I've made a hell of a lot worse bets than that! to which She and the Large Dim One chortled, and which I saw to be the gospel truth. He hemmed and hawed, but didn't pursue it any further (well, actually, he did ask me if I felt lucky enough to bet him if I could flip heads twice in a row, but that's inconsequential to the story arc here).

As you'll see in future posts, there is an inversely proportional relationship between market knowledge and belief in the value of ones cards. I'd explain further, but there's a lot of math involved. In any case, I now knew what I was in for - or at least what I would typically been in for had this complete lack of knowledge not been paired with brain damage, inbreeding, and/or drug abuse. I thought I'd bring a little reality into the conversation and convinced him to go look up completed auctions of his ostensible $1000 cards on Ebay. There were 15 or so completed auctions in the last few weeks of this card in similar condition, all of which sold between 30-50 bucks with one outlier at $60. See?

Nope, his brain was hellbent on making the data support his thesis, like my Republican acquaintances who still try to find ways to make Trickle-Down Economics seem like a great, efficient system. What about that one listed for $880?

That's an overpriced card graded PSA 10 and there were no takers at that price.
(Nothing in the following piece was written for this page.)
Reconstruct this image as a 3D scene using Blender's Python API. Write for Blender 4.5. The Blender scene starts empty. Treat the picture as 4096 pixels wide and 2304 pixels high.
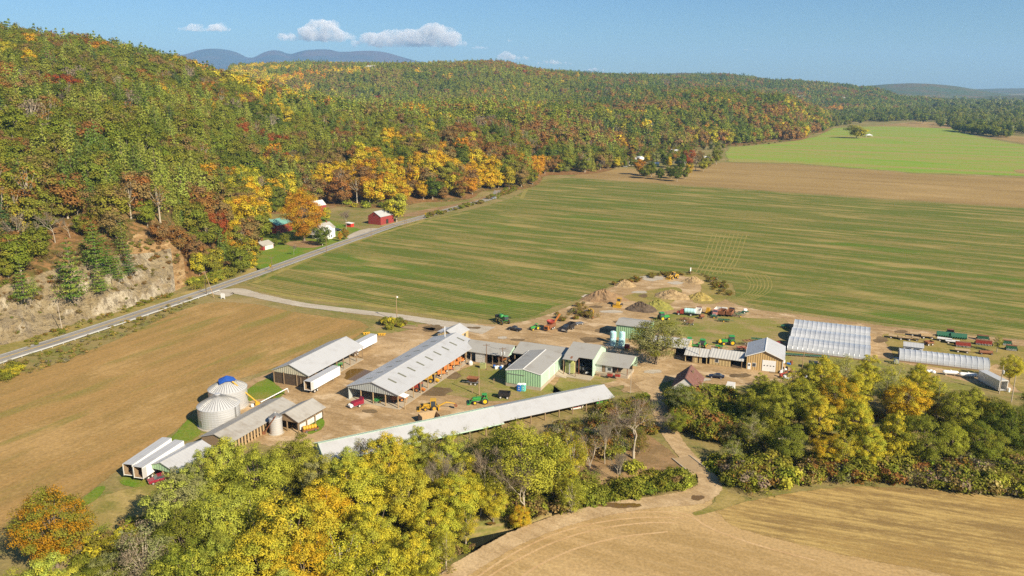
import bpy, math, random
import numpy as np
from mathutils import Vector, Matrix
from mathutils.geometry import delaunay_2d_cdt
R = math.radians
S = bpy.context.scene
COL = S.collection
rnd = random.Random(7)
# ---------------------------------------------------------------- camera, sky, sun, exposure
FPX, HC = 3170.0, 88.0                       # focal length (photo pixels of a 4096 wide frame), camera height in metres
TH = math.atan((1152 - 345) / FPX)           # camera pitch
CT, ST = math.cos(TH), math.sin(TH)
cam = bpy.data.cameras.new('camera'); camo = bpy.data.objects.new('camera', cam); COL.objects.link(camo)
camo.location = (0, 0, HC); camo.rotation_euler = (math.pi / 2 - TH, 0, 0)
cam.sensor_width = 36; cam.lens = 36 * FPX / 4096; cam.clip_start = 1; cam.clip_end = 60000
S.camera = camo
SUN_EL, SUN_AZ = 33.0, (0.68, -0.733)        # sun stands behind the camera on its right
W = bpy.data.worlds.new('World'); S.world = W; W.use_nodes = True
wn = W.node_tree
sky = wn.nodes.new('ShaderNodeTexSky'); sky.sky_type = 'NISHITA'; sky.sun_disc = False
sky.sun_elevation = R(SUN_EL); sky.sun_rotation = math.atan2(SUN_AZ[0], SUN_AZ[1])
sky.altitude = 100; sky.air_density = 1.0; sky.dust_density = 0.35; sky.ozone_density = 2.0
bg = wn.nodes['Background']; bg.inputs[1].default_value = 0.05
_mx = wn.nodes.new('ShaderNodeMix'); _mx.data_type = 'RGBA'; _mx.blend_type = 'MULTIPLY'; _mx.inputs[0].default_value = 1.0
_mx.inputs[7].default_value = (0.58, 0.86, 1.14, 1)          # clear dry autumn air: a deeper blue than the plain model
wn.links.new(sky.outputs[0], _mx.inputs[6]); wn.links.new(_mx.outputs[2], bg.inputs[0])
sl = bpy.data.lights.new('sun', 'SUN'); slo = bpy.data.objects.new('sun', sl); COL.objects.link(slo)
sl.energy = 5.0; sl.angle = R(0.53); sl.color = (1.0, 0.89, 0.71)
sdir = Vector((SUN_AZ[0] * math.cos(R(SUN_EL)), SUN_AZ[1] * math.cos(R(SUN_EL)), math.sin(R(SUN_EL))))
slo.rotation_euler = sdir.to_track_quat('Z', 'Y').to_euler(); slo.location = (300, -300, 400)
S.view_settings.view_transform = 'Standard'; S.view_settings.look = 'None'
S.view_settings.exposure = 0.86; S.view_settings.gamma = 1.0
S.render.engine = 'CYCLES'
S.cycles.use_denoising = False
S.cycles.max_bounces = 6; S.cycles.diffuse_bounces = 3; S.cycles.glossy_bounces = 2
S.cycles.transmission_bounces = 4; S.cycles.transparent_max_bounces = 12; S.cycles.volume_bounces = 1
S.cycles.sample_clamp_indirect = 6

# ---------------------------------------------------------------- survey: photo points to ground points
def G(x, y, z=0.0):
    u = x - 2048.0; v = y - 1152.0
    d = FPX * ST + v * CT; f = FPX * CT - v * ST; k = (HC - z) / d
    return (u * k, f * k)
def frame(ox, oy, k):
    return lambda x, y, z=0.0: G(ox + x * k, oy + y * k, z)
C2 = frame(1000, 1150, .41408); C3 = frame(1750, 1200, .3882); C4 = frame(2600, 1150, .34513); C5 = frame(3300, 1150, .34504)
CL = frame(0, 1300, .6927); CR = frame(0, 750, .4831); CB = frame(900, 600, .50466); CP = frame(2200, 1000, .3882)
CBR = frame(2200, 1400, .736); CG = frame(500, 1480, .33123); CFH = frame(1000, 820, .2795); CVI = frame(2440, 500, .20186); CFR = frame(2900, 350, .46429)
V = frame(0, 0, 1.59006)
def PXL(x, y, z):                            # world point to photo pixel (2576 wide), used to choose species by place
    dz = HC - z; dep = y * CT + dz * ST
    return (2048 + FPX * x / dep) / 1.59006, (1152 + FPX * (dz * CT - y * ST) / dep) / 1.59006

# ---------------------------------------------------------------- materials
def srgb(r, g, b):
    f = lambda c: (c / 255 / 12.92) if c <= 10 else ((c / 255 + .055) / 1.055) ** 2.4
    return (f(r), f(g), f(b))
MATS = {}
def _new(name):
    m = bpy.data.materials.new(name); m.use_nodes = True
    nt = m.node_tree; b = nt.nodes['Principled BSDF']
    return m, nt, b
def N(nt, t, **kw):
    n = nt.nodes.new(t)
    for k, v in kw.items(): setattr(n, k, v)
    return n
def mixc(nt, fac, a, b, blend='MIX'):
    n = N(nt, 'ShaderNodeMix', data_type='RGBA', blend_type=blend)
    for s, v in ((n.inputs[0], fac), (n.inputs[6], a), (n.inputs[7], b)):
        if hasattr(v, 'is_linked'): nt.links.new(v, s)
        elif isinstance(v, (int, float)): s.default_value = v
        else: s.default_value = (*v[:3], 1)
    return n.outputs[2]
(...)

Yeah, but these cards are 10s!

No, these cards are ungraded cards in similar condition to the ones we just saw selling for the EXACT amount I told you they sold for.

Man, you think you know a lot more than you do. I'm a self-made millionaire! You should be listening to me. I have a photographic memory and I can tell you right now that I saw that card in the price guides for $1500.
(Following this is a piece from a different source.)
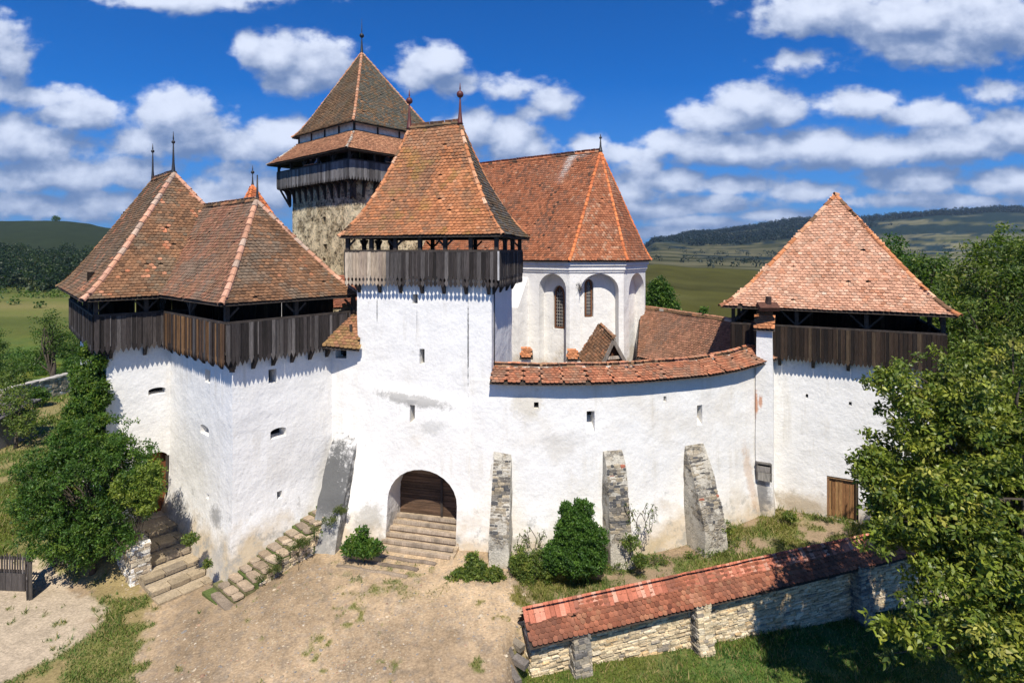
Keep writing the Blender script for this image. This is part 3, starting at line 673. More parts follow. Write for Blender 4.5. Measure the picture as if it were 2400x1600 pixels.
boards(CB, kp(1.6, 6.3), kp(1.6, 1.4), ze_ + .9, 8.1, .2, 'flat', BROWNW, 'inner_screen_boards'); boards(CB, kp(1.6, 1.4), kp(5.0, 1.4), ze_ + .9, 8.1, .2, 'flat', BROWNW, 'inner_screen_boards')  # dark boards added behind the gallery to block daylight
CR = Roof(.145, .17, OLD, .65, (.20, .165, .12)); g2 = prof(.09, .16); e0 = .72
A0, A1, A2, A3 = [np.array([*p, 9.76]) for p in (kp(-e0, -e0), kp(5.1, -e0), kp(5.1, 7.6), kp(-e0, 7.6))]
T0_, T1_ = np.array([*kp(2.0, 2.35), 13.75]), np.array([*kp(2.0, 7.6), 13.75])
CR.facet(A0, A1, T0_, T0_, g2); CR.facet(A3, A0, T1_, T0_, g2, pal=[((.36, .17, .10), 3), ((.30, .16, .09), 3), ((.42, .22, .13), 2), ((.24, .14, .09), 2)]); CR.facet(A1, A2, T0_, T1_, g2)
PK = [((.55, .30, .20), 2), ((.50, .26, .16), 2), ((.42, .30, .22), 1)]
CR.cap(CR.edge(A0, A1, T0_, T0_, g2, 0), .11, .36, PK); CR.cap(CR.edge(A0, A1, T0_, T0_, g2, 1), .10, .36, PK); CR.cap([T0_, T1_], .12, .4, LICHEN)
r_ = CR.build(CB); finial(r_, T0_[0] + .0, T0_[1] + .1, 13.7, 1.15, .0001, .11, 'dmetal', .98)

b1 = v2((-16.6, 22.87)); br = v2((.737, .675)); bl_ = v2((-.675, .737)); bp = lambda a, b: b1 + br * a + bl_ * b
LB = empty('long_bastion', (*bp(3, 5), 0), 'white bastion at far left with tall brown roof, two dark spikes and arched wooden door', 'tower')
me = wallprism([bp(0, 0), bp(6.8, 0), bp(6.8, 10), bp(0, 10)], -1.4, 8.05, .35, kdisp, .035, 7.7)
bf = frame(b1, br); sb_ = lambda u: ray_hit(u, b1, br); ops = []
dcut = slot(bf, sb_(343), sb_(395), .30, zf_(1057, 24.2), .8, arch=.35)
me = boolean(me, [op(bf, sb_, 350, 386, 908, 921, .5, .12, .05, .1), dcut]); finish_wall(me, 'wall', M['pl_k'], LB)
for (fr, s0, s1, z0, z1, dp) in ops: pane(fr, s0 - .02, s1 + .02, z0 - .02, z1 + .02, -dp + .05, LB, 'embrasure')
boards(LB, bf(sb_(343) - .05, -.35, 0)[:2], bf(sb_(395) + .1, -.35, 0)[:2], zf_(1057, 24.2) + .05, .3, .16, 'flat', [((.34, .13, .045), 2), ((.26, .09, .03), 2), ((.18, .07, .03), 1)], 'arched_door')
pane(bf, sb_(343) - .1, sb_(395) + .2, .3, 3.2, -.5, LB, 'doorway')
MB().beam(bf(sb_(395) - .04, -.02, .3), bf(sb_(395) - .04, -.02, 2.75), .07, .12).build('door_post', M['dark_wood'], LB)
bo = .45; bpath = [bp(-bo, 10.2), bp(-bo, -bo), bp(3.1, -bo)]
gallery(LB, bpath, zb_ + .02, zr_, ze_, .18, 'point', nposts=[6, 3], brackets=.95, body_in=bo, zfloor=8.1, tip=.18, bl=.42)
floor_slab(LB, [bp(-.4, -.4), bp(6.9, -.4), bp(6.9, 10), bp(-.4, 10)], 8.065)
boards(LB, bp(-.4, 2.6), bp(1.2, 2.6), ze_ + 1.0, 8.1, .2, 'flat', BROWNW, 'inner_screen_boards'); boards(LB, bp(1.2, 9), bp(1.2, 1.3), ze_ + 1.0, 8.1, .2, 'flat', BROWNW, 'inner_screen_boards'); boards(LB, bp(1.2, 1.3), bp(6.6, 1.3), ze_ + 1.0, 8.1, .2, 'flat', BROWNW, 'inner_screen_boards')  # added dark boards keep light out of the bastion gallery
LR = Roof(.150, .175, OLD, .62, (.19, .155, .105)); le = .93
def patches(c, col):
    f = (fbm(c + 5, 2.4, 3) > .66) & (rng.random(len(c)) < .8); col[f] = pick([((.58, .27, .15), 1), ((.52, .2, .1), 1)], int(f.sum())) if f.any() else col[f]; return col
LR.tint = patches; CR.tint = patches
B0 = np.array([*bp(-le + .05, -le), 9.72]); B1_ = np.array([*bp(7.4, -le), 9.72]); B2_ = np.array([*bp(7.4, 10.8), 9.72]); B3_ = np.array([*bp(-le, 10.8), 9.72])
q0 = v2((-16.43, 27.2)); q1 = v2((-19.25, 29.95)); Q0_ = np.array([*q0, 15.42]); Q1_ = np.array([*q1, 15.42])
LR.facet(B0, B1_, Q0_, Q0_, g2); LR.facet(B3_, B0, Q1_, Q0_, g2, pal=LICHEN + [((.30, .17, .10), 3)]); LR.facet(B1_, B2_, Q0_, Q1_, g2); LR.facet(B2_, B3_, Q1_, Q1_, g2)
LR.cap(LR.edge(B0, B1_, Q0_, Q0_, g2, 0), .115, .38, PK); LR.cap(LR.edge(B0, B1_, Q0_, Q0_, g2, 1), .10, .36, PK); LR.cap(LR.edge(B3_, B0, Q1_, Q0_, g2, 0), .09, .36, LICHEN); LR.cap([Q0_, Q1_], .11, .4, LICHEN)
r_ = LR.build(LB); finial(r_, Q0_[0] - .05, Q0_[1], 15.3, 2.15, .085, .13, 'dmetal', .76); finial(r_, Q1_[0], Q1_[1], 15.3, 2.1, .085, .12, 'dmetal', .80)

# ------------------------------------------------------------------ stretch of curtain wall and lean-to roof between bastion and gate tower
LW = empty('curtain_wall', (-7.2, 23.8, 0), 'short white wall between corner bastion and gate tower under a small lean-to roof', 'wall')
lo_ = gp(5.6, .06); l1_ = kp(3.7, .35)
def lwdisp(x, y, z, nx, ny): return np.clip((2.9 - z) / 3.2, 0, 1.3) ** 1.5 * .30
lwo = [gp(7.6, .06), gp(5.5, .06), gp(5.5, 1.4), gp(7.6, 1.4)]
me = wallprism(lwo, -1, 7.62, .3, lwdisp, .02, 0); lf = frame(gp(7.6, .06), -ge); ls = lambda u: ray_hit(u, gp(7.6, .06), -ge)
me = boolean(me, [slot(lf, ls(786), ls(812), 7.12, 7.9, .6), slot(lf, ls(768), ls(812), .9, zf_(1056, 23.4), .7)])
finish_wall(me, 'wall', M['pl_gate'], LW)
pane(lf, ls(786), ls(812), 7.1, 7.62, -.5, LW, 'lookout'); pane(lf, ls(768), ls(815), 1.2, 3.4, -.6, LW, 'doorway')
boards(LW, lf(ls(770), -.5, 0)[:2], lf(ls(800), -.15, 0)[:2], 3.25, 1.35, .15, 'flat', BROWNW, 'side_door')
SR = Roof(.14, .17, [((.36, .17, .09), 3), ((.32, .18, .08), 2), ((.24, .12, .07), 2), ((.40, .26, .13), 1)], .35, (.26, .19, .07), moss=((.20, .16, .05), .35))
a_, b_, c_, d_ = P(757, 812, 22.75), P(842, 820, 22.95), P(806, 716, 24.2), P(850, 706, 24.4)
SR.facet(a_, b_, c_, d_, LIN); SR.build(LW)
mb = MB(); mb.beam(P(772, 812, 23.0), P(808, 722, 24.3), .1, .1); mb.beam(P(822, 760, 23.4), P(826, 812, 23.4), .1, .1); mb.build('rafter', M['dark_wood'], LW)
IR = empty('courtyard_outbuilding', (*P(790, 700, 30)[:2], 0), 'low red tiled roof glimpsed behind the left bastion eave and the gate tower', 'outbuilding')
MB().box([*P(740, 700, 30)[:2], -1], (3.2, 0, 0), (0, 4, 0), (0, 0, 8.9)).build('wall', PLAST, IR)
ir = Roof(.16, .18, REDS, .2); ir.facet(P(735, 722, 29.6), P(850, 722, 29.6), P(740, 650, 32), P(850, 650, 32)); ir.build(IR)

# ------------------------------------------------------------------ buttress at the gate's left corner (grey, bent) and lean-to
def buttress(name, label, fr, s0, s1, prof_t, mat, sub_stones=None, seed=1, jit=.03, cat='buttress', group=None, wtop=None):
    """prof_t: [(z, projection)] from bottom to top; solid between s0 and s1"""
    E_ = empty(name, fr((s0 + s1) / 2, .3, prof_t[0][0]), label, cat, group); nz = 26; nsx = 6; nt = 6; zs = np.linspace(prof_t[0][0], prof_t[-1][0], nz)
    zz, tt = np.array(prof_t).T; V = []; ring = []
    for z in zs:
        t = np.interp(z, zz, tt); ww = 1.0 if wtop is None else np.interp(z, [zs[0], zs[-1]], [1, wtop]); c = (s0 + s1) / 2; h = (s1 - s0) / 2 * ww
        rr = [(c - h, -.3 + (t + .3) * k / nt) for k in range(nt)] + [(c - h + 2 * h * k / nsx, t) for k in range(nsx)] + [(c + h, t - (t + .3) * k / nt) for k in range(nt)] + [(c + h, -.3)]
        for (s, q) in rr:
            p = fr(s, q, z); o = (fbm(p[None] + seed, 1.6, 3)[0] - .5) * 2 * jit * 2; nx = (s - c) / h; V.append(fr(s + nx * o * .6, q + (o if q > t - .01 else 0), z))
        m = len(rr)
    fs = []
    for k in range(nz - 1):
        for i in range(m): j = (i + 1) % m; fs.append((k * m + i, k * m + j, (k + 1) * m + j, (k + 1) * m + i))
    fs.append(tuple(range(m))[::-1]); fs.append(tuple((nz - 1) * m + i for i in range(m)))
    mb = MB(); mb.add(V, fs); ob = mb.build('masonry', mat, E_, True); ob.data.set_sharp_from_angle(angle=math.radians(40))
    if sub_stones: E_['tmp'] = 1; del E_['tmp']
    if False:
        sb = MB()
        for _ in range(sub_stones[0]):
            z = rng.uniform(*sub_stones[1]); t = np.interp(z, zz, tt); s = rng.uniform(s0 + .1, s1 - .1); w, h2 = rng.uniform(.12, .3), rng.uniform(.06, .14); w = min(w, s1 - s)
            col = pick([((.22, .20, .18), 3), ((.34, .28, .20), 2), ((.14, .135, .13), 2), ((.42, .35, .25), 1), ((.42, .16, .09), .35)], 1)[0]
            sl_ = np.interp(z + h2, zz, tt) - t; o = fr(s, t - .06, z); sb.box(o, fr(s + w, t - .06, z) - o, fr(s, t + .035 + rng.uniform(0, .03), z) - o, fr(s, t - .06 + sl_, z + h2) - o, tuple(col), .018)
        sb.build('exposed_stones', M['stone'], E_)
    return E_
M['pl_grey'] = plaster('grey_weathered_plaster', foot=(-.2, 1.6), footcol=(.34, .31, .26), stains=[(*(lf(ls(803), 1.2, 0)[:2]), 2.4, 1.5, 2.6, .12, (.085, .085, .082), .95), (*(lf(ls(785), 1.4, 0)[:2]), .3, 1.0, .9, .0, (.28, .275, .26), .7)], grime=.3)
buttress('gate_buttress', 'thick grey-streaked buttress left of the gate arch, beside the top of the stairs', lf, ls(786), ls(842), [(-.5, 2.05), (.6, 1.75), (1.6, 1.30), (2.6, .85), (3.5, .45), (4.15, -.1)], M['pl_grey'], jit=.05)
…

You think I make this shit up? That was fucking verbatim. The man was becoming unhinged in front of my eyes. I, being an idiot, decided to see it out to the bloody end. By then, The Large Dim One and She had come back into the house from a lengthy smoke break. I was starting to have visions of being jumped, but squashed them down as paranoia.
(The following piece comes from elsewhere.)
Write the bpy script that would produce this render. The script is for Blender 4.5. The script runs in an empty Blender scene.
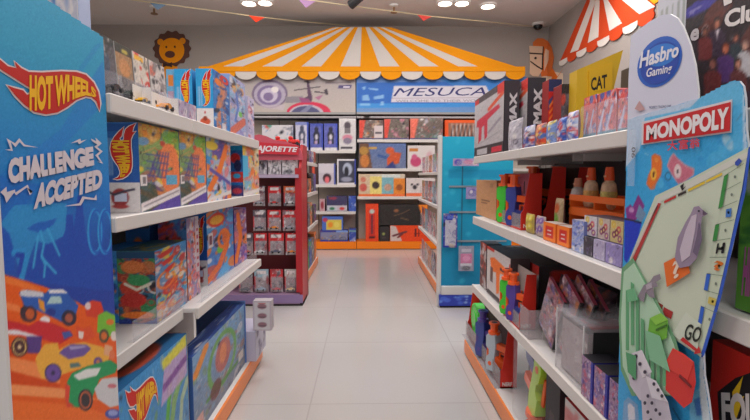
import bpy, math, random
import numpy as np
from mathutils import Vector, Matrix, Euler
SC = bpy.context.scene
COL = SC.collection
R0 = random.Random(7)
# ------------------------------------------------------------ camera
F = 460.0; CAMZ = 1.2
rotE = Euler((math.radians(90) - math.atan(34/F), 0, -math.atan(8/F)), 'XYZ')
RM = rotE.to_matrix()
cam_d = bpy.data.cameras.new('camera'); cam_d.sensor_width = 36; cam_d.lens = 36*F/750
cam_d.clip_start = .02
cam = bpy.data.objects.new('camera', cam_d); COL.objects.link(cam)
cam.location = (0, 0, CAMZ); cam.rotation_euler = rotE
SC.camera = cam
def ray(px, py): return RM @ Vector(((px-375)/F, -(py-210)/F, -1))
def PX(px, py, X): d = ray(px, py); return Vector((X, d.y*X/d.x, CAMZ + d.z*X/d.x))
def PY(px, py, Y): d = ray(px, py); return Vector((d.x*Y/d.y, Y, CAMZ + d.z*Y/d.y))
def PZ(px, py, Z): d = ray(px, py); t = (Z-CAMZ)/d.z; return Vector((d.x*t, d.y*t, Z))
# ------------------------------------------------------------ materials
def lin(c): return tuple(((v/255)/12.92 if v/255 <= .04045 else ((v/255+.055)/1.055)**2.4) for v in c)
def lin_np(a):
    a = np.clip(a, 0, 255)/255.0
    return np.where(a <= .04045, a/12.92, ((a+.055)/1.055)**2.4)
_m = {}
def pm(name, c, rough=.5, metal=0, noise=.0, nscale=6, emis=0, bump=0, coat=0):
    if name in _m: return _m[name]
    m = bpy.data.materials.new(name); m.use_nodes = True
    nt = m.node_tree; b = nt.nodes['Principled BSDF']
    L = lin(c)
    b.inputs['Base Color'].default_value = (*L, 1); b.inputs['Roughness'].default_value = rough
    b.inputs['Metallic'].default_value = metal; b.inputs['Coat Weight'].default_value = coat
    if noise or bump:
        tc = nt.nodes.new('ShaderNodeTexCoord'); n = nt.nodes.new('ShaderNodeTexNoise'); n.inputs['Scale'].default_value = nscale
        n.inputs['Detail'].default_value = 4
        nt.links.new(tc.outputs['Object'], n.inputs['Vector'])
        if noise:
            r = nt.nodes.new('ShaderNodeMapRange')
            r.inputs[1].default_value = .3; r.inputs[2].default_value = .7
            r.inputs[3].default_value = 1-noise; r.inputs[4].default_value = 1+noise*.5
            v = nt.nodes.new('ShaderNodeVectorMath'); v.operation = 'SCALE'; v.inputs[0].default_value = L
            nt.links.new(n.outputs['Fac'], r.inputs[0]); nt.links.new(r.outputs[0], v.inputs['Scale'])
            nt.links.new(v.outputs[0], b.inputs['Base Color'])
        if bump:
            bp = nt.nodes.new('ShaderNodeBump'); bp.inputs['Strength'].default_value = bump; bp.inputs['Distance'].default_value = .005
            nt.links.new(n.outputs['Fac'], bp.inputs['Height']); nt.links.new(bp.outputs[0], b.inputs['Normal'])
    if emis:
        b.inputs['Emission Color'].default_value = (*L, 1); b.inputs['Emission Strength'].default_value = emis
    _m[name] = m; return m
def printm(name, rough, spec=.5):
    m = bpy.data.materials.new(name); m.use_nodes = True; nt = m.node_tree; b = nt.nodes['Principled BSDF']
    a = nt.nodes.new('ShaderNodeAttribute'); a.attribute_name = 'Col'
    nt.links.new(a.outputs['Color'], b.inputs['Base Color']); b.inputs['Roughness'].default_value = rough
    b.inputs['Specular IOR Level'].default_value = spec
    return m
PRINT = printm('printed_card', .5, .35); PRINTM = printm('matt_print', .8, .15)
def clearm(name, tint, alpha, rough=.1):
    m = bpy.data.materials.new(name); m.use_nodes = True; nt = m.node_tree; nt.nodes.clear()
    o = nt.nodes.new('ShaderNodeOutputMaterial'); mx = nt.nodes.new('ShaderNodeMixShader')
    t = nt.nodes.new('ShaderNodeBsdfTransparent'); p = nt.nodes.new('ShaderNodeBsdfPrincipled')
    p.inputs['Base Color'].default_value = (*lin(tint), 1); p.inputs['Roughness'].default_value = rough
    mx.inputs[0].default_value = alpha
    nt.links.new(t.outputs[0], mx.inputs[1]); nt.links.new(p.outputs[0], mx.inputs[2]); nt.links.new(mx.outputs[0], o.inputs[0])
    return m
CLEAR = clearm('clear_plastic', (225, 225, 235), .13); ACET = clearm('thin_acetate', (225, 228, 235), .13)
MILKY = clearm('milky_plastic', (176, 168, 172), .42, .25)
WHITE = pm('white_shelf_paint', (208, 204, 202), .38, noise=.03, nscale=3)
WHITE2 = pm('cream_shelf_front', (208, 201, 196), .45)
ORANGE = pm('orange_kick_laminate', (236, 132, 62), .35, noise=.05)
ORANGE2 = pm('bright_orange_kick', (246, 128, 10), .35)
DARKGAP = pm('dark_recess', (48, 42, 42), .8)
STEEL = pm('chromed_steel', (180, 180, 182), .3, .8)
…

How about we just look over my stack of cards, figure out a price, and I can get back on my way? I suggested as calmly as I could. He stood listening, clearly agitated.

I figured that I could realistically re-sell the lot for between $500-600, so I started at 50% - I'm thinking $300 for the group.

I saw him start to shake with rage, as if I had offered him to kick him in the sack and fuck his woman in exchange for his property (remember, by the way, these were NOT his cards - they were Hers). I tried to talk my way through it: I'm buying a group, so would expect a volume discount, etc, etc. I think that's a pretty fair offer.

I don't think it's a fair offer at all.

Okay. What do you think would be?

This is the point at which some back and forth typically goes on, at the end of which I walk with the cards, they walk with my cash, and we never see each other again. Not this time, though. His anger at me started to become more and more visible in his deranged eyes and he started barking at me again about him being a self-made millionaire (which, by his filthy hands and general odor, I'm thinking was as true as his earlier claim to have gone to USC "for a while").

I started to back away from the table. This is getting kind of silly, I said nervously.

She agreed and tried to calm him down some. If you're not comfortable with the offer, we can just call it off -

He interrupted her, having now boiled completely over. I WANT YOU TO GET THE FUCK OUT OF HERE he yelled at me. I'M DOING THIS AS A FAVOR FOR HER AND I WANT YOU THE FUCK OUT OF HERE!

I looked at him and, stupidly, said Well, that was a waste of 3 hours. I walked toward the door with him in pursuit, ready for me to say the one more word that it would take to justify kicking the living shit out of me. The Big Dim One then arose from his stupor and also came at me shouting to GET THE FUCK OUT OF HERE! That was all it took and I all but broad jumped out the front door.

I realized that this was the sort of situation in which you leave or they end up hiding the body under the back porch and retreated double time to my car, shaking with fear and adrenaline.

Took me two hours to calm down. That was the worst one yet. I might be done.